Debbie Abrahams, the shadow minster for disabled people, and a former public health consultant, is calling on the Government to scrap the measure.

Debbie has highlighted the government’s own figures, which showed that the death rate of people on out-of-work disability benefits had increased – in comparison with the general population – from 2003 to the period between 2011 and 2014.

She has pointed out that people in the WRAG were 2.2 times more likely to die than the general population.

She said:

“The innuendo that people with a disability or illness might be ‘faking it’ or are ‘feckless’ is quite frankly grotesque and belies the epidemiological data.

Incapacity benefit and ESA are recognised as good population health indicators. I can say that as a former public health consultant. I have experience of this and I have worked in this field.

The release of the government’s own data, which show that this group are more likely to die than the general population, proves that point.”

Ms Abrahams said the government had “continually maligned, vilified and demonised” benefit claimants, whilst its use of words like “shirkers” and “scroungers” had led to these terms being used far more often in the media.

Disability hate crime has increased significantly over the past five years. Recent figures published by the Home Office reveal that 2,508 disability motivated hate crimes were reported and recorded by the police in 2014/15, up 25% from 2,006 in 2013/14.

Debbie Abrahams told the Daily Mirror:

“Disabled people are already twice as likely to live in persistent poverty.

While last year, more than 300,000 additional disabled people were pushed in to poverty.

That is why Labour is calling for the Government to carry out a proper impact assessments that considers the combined impact of cuts to disabled people.”

Speaking to fellow MPs, Debbie said:

“This group of people are vulnerable and need care and support, not humiliation, from us. 

Once again the cart is being put before the horse: make cuts in support and cross your fingers that something turns up for disabled people.”

During the first parliamentary debate about the WRAG ESA cuts, Priti Patel, the employment minister, said the work-related activity component was introduced by the last Labour government “as an incentive to encourage people to participate in employment”.

She said:

“Clearly, we know that that has not happened.
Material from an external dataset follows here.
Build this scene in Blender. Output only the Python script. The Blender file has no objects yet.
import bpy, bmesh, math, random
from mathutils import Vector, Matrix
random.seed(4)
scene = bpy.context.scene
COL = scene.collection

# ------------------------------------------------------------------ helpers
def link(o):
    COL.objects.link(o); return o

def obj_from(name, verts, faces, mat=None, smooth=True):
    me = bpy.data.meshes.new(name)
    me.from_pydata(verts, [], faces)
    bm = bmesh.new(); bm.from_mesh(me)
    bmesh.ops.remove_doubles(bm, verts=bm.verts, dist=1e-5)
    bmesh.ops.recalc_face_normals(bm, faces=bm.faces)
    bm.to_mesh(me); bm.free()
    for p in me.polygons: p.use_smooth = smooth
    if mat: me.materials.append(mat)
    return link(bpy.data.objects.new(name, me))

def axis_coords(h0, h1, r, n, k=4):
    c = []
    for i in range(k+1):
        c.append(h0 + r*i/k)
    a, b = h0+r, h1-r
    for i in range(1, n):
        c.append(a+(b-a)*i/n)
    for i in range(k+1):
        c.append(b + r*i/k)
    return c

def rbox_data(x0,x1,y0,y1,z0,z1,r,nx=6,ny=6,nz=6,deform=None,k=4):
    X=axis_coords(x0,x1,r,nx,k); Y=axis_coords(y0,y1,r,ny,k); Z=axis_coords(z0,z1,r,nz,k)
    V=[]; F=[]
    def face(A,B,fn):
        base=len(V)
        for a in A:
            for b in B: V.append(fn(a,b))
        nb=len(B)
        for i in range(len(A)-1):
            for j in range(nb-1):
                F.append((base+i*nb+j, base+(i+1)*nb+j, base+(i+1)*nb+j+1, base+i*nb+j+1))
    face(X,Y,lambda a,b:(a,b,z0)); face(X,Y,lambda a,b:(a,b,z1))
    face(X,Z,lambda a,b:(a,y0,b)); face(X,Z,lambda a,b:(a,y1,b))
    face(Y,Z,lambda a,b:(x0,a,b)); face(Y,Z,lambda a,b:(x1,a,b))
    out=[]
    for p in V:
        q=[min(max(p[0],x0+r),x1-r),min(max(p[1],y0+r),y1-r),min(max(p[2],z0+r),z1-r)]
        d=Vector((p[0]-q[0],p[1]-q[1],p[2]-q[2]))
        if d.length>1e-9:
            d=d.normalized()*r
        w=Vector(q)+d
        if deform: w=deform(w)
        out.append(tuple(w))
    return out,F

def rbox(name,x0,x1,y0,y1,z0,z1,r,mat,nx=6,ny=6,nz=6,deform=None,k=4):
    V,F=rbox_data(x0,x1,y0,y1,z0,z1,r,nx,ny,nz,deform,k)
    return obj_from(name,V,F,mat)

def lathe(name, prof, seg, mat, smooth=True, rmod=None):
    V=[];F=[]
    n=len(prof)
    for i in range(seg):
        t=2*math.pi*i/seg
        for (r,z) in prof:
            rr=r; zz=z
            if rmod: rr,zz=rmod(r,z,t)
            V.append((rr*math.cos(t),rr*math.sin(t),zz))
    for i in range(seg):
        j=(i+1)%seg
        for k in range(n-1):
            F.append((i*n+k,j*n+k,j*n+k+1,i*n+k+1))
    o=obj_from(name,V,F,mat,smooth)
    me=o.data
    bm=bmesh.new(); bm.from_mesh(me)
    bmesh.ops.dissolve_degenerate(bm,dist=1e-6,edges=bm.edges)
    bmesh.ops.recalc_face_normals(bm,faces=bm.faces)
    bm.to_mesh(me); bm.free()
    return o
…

We are therefore reforming our approach with DWP, through our jobcentres and work coaches, to support individuals to get back into work.”

She added:

“Through all our welfare reforms we have made it clear that we will continue to protect and support the vulnerable.

That of course includes those who have terminal illnesses or people with progressive illnesses who are unable to work.”

During discussion of a related clause of the bill, Patel added:

“It is very easy for Labour members to claim that the [WRAG] measure is about taking money away.

It is about providing the right kind of support for people with health conditions and disabilities.”

It IS about taking money away.

Let’s not forget that this government have actually cut support for disabled people who want to work. The Access To Work funding has been severely cut, this is a fund that helps people and employers to cover the extra living costs arising due to disabilities that might present barriers to work. The Independent Living fund was cruelly scrapped by this Government, which also has a huge impact on those trying their best to lead independent and dignified lives.

Ms Abrahams said:

“It is unjust that people with serious health conditions, who have been assessed by the Government’s own Work Capability Assessment process as ‘not fit for work’, should have support cut in this manner.

These measures also risk making it harder for some disabled people to move back to work, as they will have lost the financial support that helps them secure employment opportunities.”